Tuesday, April 23, 2019

Tube of the Month : The UX199

Hi!

This month we are looking at a very old tube type which was introduced almost a century ago, the UX199.




The UX199 was developed as a detector and amplifier tube for radio receivers. It was among the first commercially produced vacuum tubes.

The UX199 was released in 1925 as the successor of the UV199 which was introduced in 1922. The difference being only the base. While the UX199 has a UX4 base, the UV199 had the UV4 base which used much shorter, stubby pins. The UV199 was the first commercial tube to use thoriated tungsten filaments, the properties of which were discovered by accident. In 1920 a production run of pure tungsten filament UV201 tubes was contaminated with thorium. The engineers realised that these tubes performed better and thus investigated and developed the thoriated tungsten filament. The UX-199 and UV-199 had a very efficient filament which only consumed 60mA at 3 to 3.3V. Thus perfectly suited for portable or battery powered radio sets. By 1931 these tubes were already discontinued. The UX199 was positioned as a similar tube as the UX201A but with more efficient filament. It has an amplification factor of 6.6 and a plate resistance of about 15kOhms, which results in a measly 425 micromhos. About half the transconductance of the UX201A. For the complete technical data refer to the Cunningham data sheet. The data sheet does not show any plate curves, so I took a set of curves from an actual tube:




Seems like a nice tube wich could be used to create a special vintage like touch to the sound. I never actually used any UX199 and also never bought many of them. Lets have a look at the few samples in my stock.




Starting with a RCA Radiotron UX199.




The tube has a very slim, straight sided glass envelope which has about the same diameter as the base. A rather modern look for a tube from that era.






The glass is entirely covered with getter in the inside.
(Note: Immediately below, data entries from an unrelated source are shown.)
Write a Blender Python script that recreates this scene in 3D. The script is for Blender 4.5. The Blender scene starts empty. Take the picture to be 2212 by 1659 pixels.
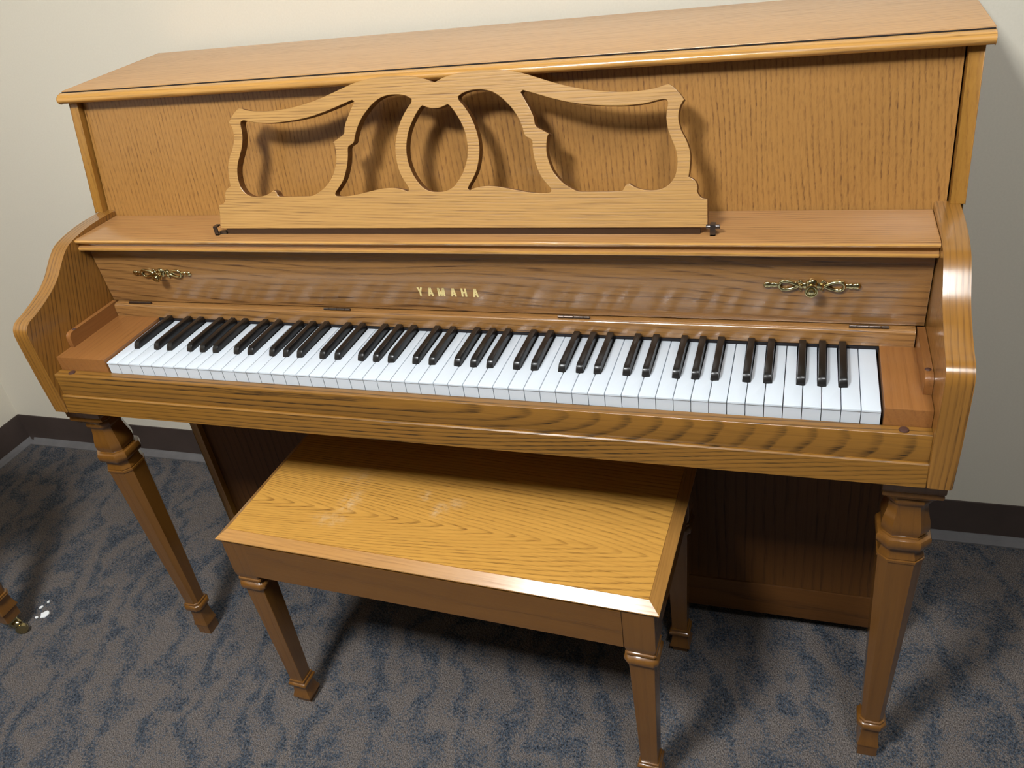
import bpy, bmesh, math, random
from mathutils import Vector, Matrix
S = bpy.context.scene
C = S.collection
R = math.radians
random.seed(7)

# ---------------------------------------------------------------- camera
cd = bpy.data.cameras.new('camera')
cam = bpy.data.objects.new('camera', cd)
C.objects.link(cam)
PAN, TILT, ROLL = -0.3863, -0.5658, -0.1537
fw = Vector((math.sin(PAN)*math.cos(TILT), math.cos(PAN)*math.cos(TILT), math.sin(TILT)))
r0 = fw.cross(Vector((0, 0, 1))).normalized()
u0 = r0.cross(fw)
rr = r0*math.cos(ROLL) + u0*math.sin(ROLL)
uu = -r0*math.sin(ROLL) + u0*math.cos(ROLL)
M = Matrix((rr, uu, -fw)).transposed().to_4x4()
M.translation = Vector((0.5277, -0.9278, 1.3736))
cam.matrix_world = M
cd.sensor_width = 36
cd.sensor_fit = 'HORIZONTAL'
cd.lens = 1794.85/2212*36
cd.clip_start = .02
S.camera = cam

# ---------------------------------------------------------------- light and exposure
w = bpy.data.worlds.new('room_world')
S.world = w
w.use_nodes = True
w.node_tree.nodes['Background'].inputs[0].default_value = (0.8, 0.86, 1, 1)
w.node_tree.nodes['Background'].inputs[1].default_value = 0.03
S.view_settings.view_transform = 'Standard'
S.view_settings.look = 'None'
S.view_settings.gamma = 1
S.view_settings.use_curve_mapping = False
S.view_settings.exposure = 1.76

CEIL = 2.6
# (x, y, size x, size y, strength of the diffuser)
FIXTURES = [(-0.38, -1.28, 0.38, 0.42, 47.0), (0.88, -0.85, 0.18, 0.75, 19.0)]

# ---------------------------------------------------------------- node helpers
class NT:
    def __init__(s, name):
        s.m = bpy.data.materials.new(name)
        s.m.use_nodes = True
        s.t = s.m.node_tree
        s.b = s.t.nodes['Principled BSDF']
    def n(s, kind, **kw):
        x = s.t.nodes.new(kind)
        for k, v in kw.items():
            if k.startswith('i_'):
                key = k[2:]
                key = int(key) if key.isdigit() else key.replace('_', ' ')
                x.inputs[key].default_value = v
            else:
                setattr(x, k, v)
        return x
    def l(s, a, b):
        s.t.links.new(a, b)
    def math(s, op, a, b=None, c=None, clamp=False):
        x = s.t.nodes.new('ShaderNodeMath'); x.operation = op; x.use_clamp = clamp
        for i, v in enumerate((a, b, c)):
            if v is None: continue
            if isinstance(v, (int, float)): x.inputs[i].default_value = v
            else: s.l(v, x.inputs[i])
        return x.outputs[0]
    def mapr(s, v, a, b, c=0.0, d=1.0, smooth=False):
        x = s.t.nodes.new('ShaderNodeMapRange')
        if smooth: x.interpolation_type = 'SMOOTHSTEP'
        s.l(v, x.inputs[0])
        for i, q in enumerate((a, b, c, d)): x.inputs[i+1].default_value = q
        return x.outputs[0]
    def mapping(s, v, scale=(1, 1, 1), loc=(0, 0, 0), rot=(0, 0, 0)):
        x = s.t.nodes.new('ShaderNodeMapping')
        s.l(v, x.inputs[0])
        x.inputs['Scale'].default_value = scale
        x.inputs['Location'].default_value = loc
        x.inputs['Rotation'].default_value = rot
        return x.outputs[0]
    def noise(s, v, scale, detail=2, rough=.5, dist=0.0):
        x = s.t.nodes.new('ShaderNodeTexNoise')
        s.l(v, x.inputs['Vector'])
        x.inputs['Scale'].default_value = scale
        x.inputs['Detail'].default_value = detail
        x.inputs['Roughness'].default_value = rough
        x.inputs['Distortion'].default_value = dist
        return x.outputs['Fac']
    def mix(s, f, a, b, mode='MIX'):
        x = s.t.nodes.new('ShaderNodeMix'); x.data_type = 'RGBA'; x.blend_type = mode
        for sock, v in ((x.inputs[0], f), (x.inputs[6], a), (x.inputs[7], b)):
            if isinstance(v, (int, float)): sock.default_value = v
            elif isinstance(v, tuple): sock.default_value = (*v, 1) if len(v) == 3 else v
            else: s.l(v, sock)
        return x.outputs[2]
    def bump(s, h, strength, dist):
        x = s.t.nodes.new('ShaderNodeBump')
        x.inputs['Strength'].default_value = strength
        x.inputs['Distance'].default_value = dist
        s.l(h, x.inputs['Height'])
        s.l(x.outputs[0], s.b.inputs['Normal'])

def srgb(r, g, b):
    f = lambda c: (c/255/12.92) if c/255 <= .04045 else ((c/255+.055)/1.055)**2.4
    return (f(r), f(g), f(b))

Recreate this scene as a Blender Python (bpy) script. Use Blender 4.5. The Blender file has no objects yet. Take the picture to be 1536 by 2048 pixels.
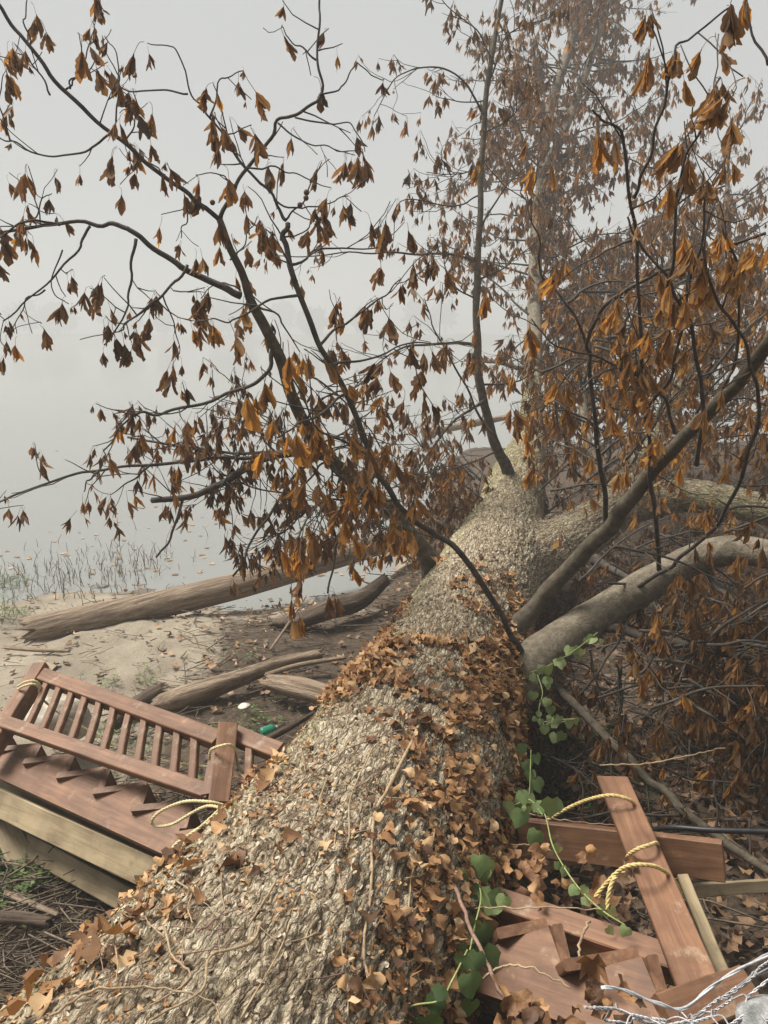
import bpy, math, random
import numpy as np
from mathutils import Vector, Matrix
from mathutils.bvhtree import BVHTree

random.seed(7)
rng = np.random.default_rng(7)
scene = bpy.context.scene
COL = scene.collection

# ------------------------------------------------------------------ camera
CAM_Z, PITCH, F = 2.9, math.radians(13.0), 1538.0      # F: focal length in photo pixels (1536 x 2048)
CP, SP = math.cos(PITCH), math.sin(PITCH)
cam_data = bpy.data.cameras.new('camera')
cam_data.sensor_fit = 'VERTICAL'
cam_data.sensor_height = 24.0
cam_data.lens = 24.0 * F / 2048.0
cam_data.clip_start = 0.02
cam_data.clip_end = 800
cam = bpy.data.objects.new('camera', cam_data)
cam.location = (0, 0, CAM_Z)
cam.rotation_euler = (math.radians(90) - PITCH, 0, 0)
COL.objects.link(cam)
scene.camera = cam

# ------------------------------------------------------------------ sky, sun, exposure
SUN_EL, SUN_AZ = math.radians(58), math.radians(-72)    # azimuth measured from +Y (ahead), negative = left
world = bpy.data.worlds.new('World')
scene.world = world
world.use_nodes = True
wn, wl = world.node_tree.nodes, world.node_tree.links
wn.clear()
w_out = wn.new('ShaderNodeOutputWorld')
w_bg = wn.new('ShaderNodeBackground')
w_sky = wn.new('ShaderNodeTexSky')
w_sky.sky_type = 'NISHITA'
w_sky.sun_disc = False
w_sky.sun_elevation = SUN_EL
w_sky.sun_rotation = SUN_AZ
w_sky.dust_density = 6.0
w_hs = wn.new('ShaderNodeHueSaturation')
w_hs.inputs['Value'].default_value = 0.72               # and the cloud holds light back
w_hs.inputs['Saturation'].default_value = 0.12          # overcast: the blue is gone
wl.new(w_sky.outputs[0], w_hs.inputs['Color'])
w_mix = wn.new('ShaderNodeMix')                         # a closed, even layer of fog cloud over the blue
w_mix.data_type = 'RGBA'
w_mix.inputs[0].default_value = 0.94
w_mix.inputs[7].default_value = (4.85, 4.98, 5.0, 1)
wl.new(w_hs.outputs[0], w_mix.inputs[6])
wl.new(w_mix.outputs[2], w_bg.inputs['Color'])
w_bg.inputs['Strength'].default_value = 0.052
wl.new(w_bg.outputs[0], w_out.inputs['Surface'])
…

Another RCA, this time still in its beautiful box:





The tube is well padded for optimum protection:






This one has a sticker with a hand written note when it was tested.







More photos of the box:







Next we have a sample of the UV199 made by RCA:




The UV base with the short pins had issues with making good contact and therefore was replaced by the longer pin base.






This tube is of later manufacture and came in this more modern RCA box:




Probably made for replacement purposes after the tube numbers got reduced to the last two digits.





The last sample I have to show was made by DeForest Radio Co:




Those vintage tube boxes are simply gorgeous.







Inside similar padding as in the RCA box:













Due to the low filament power not much of a glow visible and in the RCA mostly obstructed by the getter:




The DeForest reveals a bit more and here we see the cylindrical arrangement of grid and plate around the single filament string:







I hope you enjoyed the presentation of this vintage tube.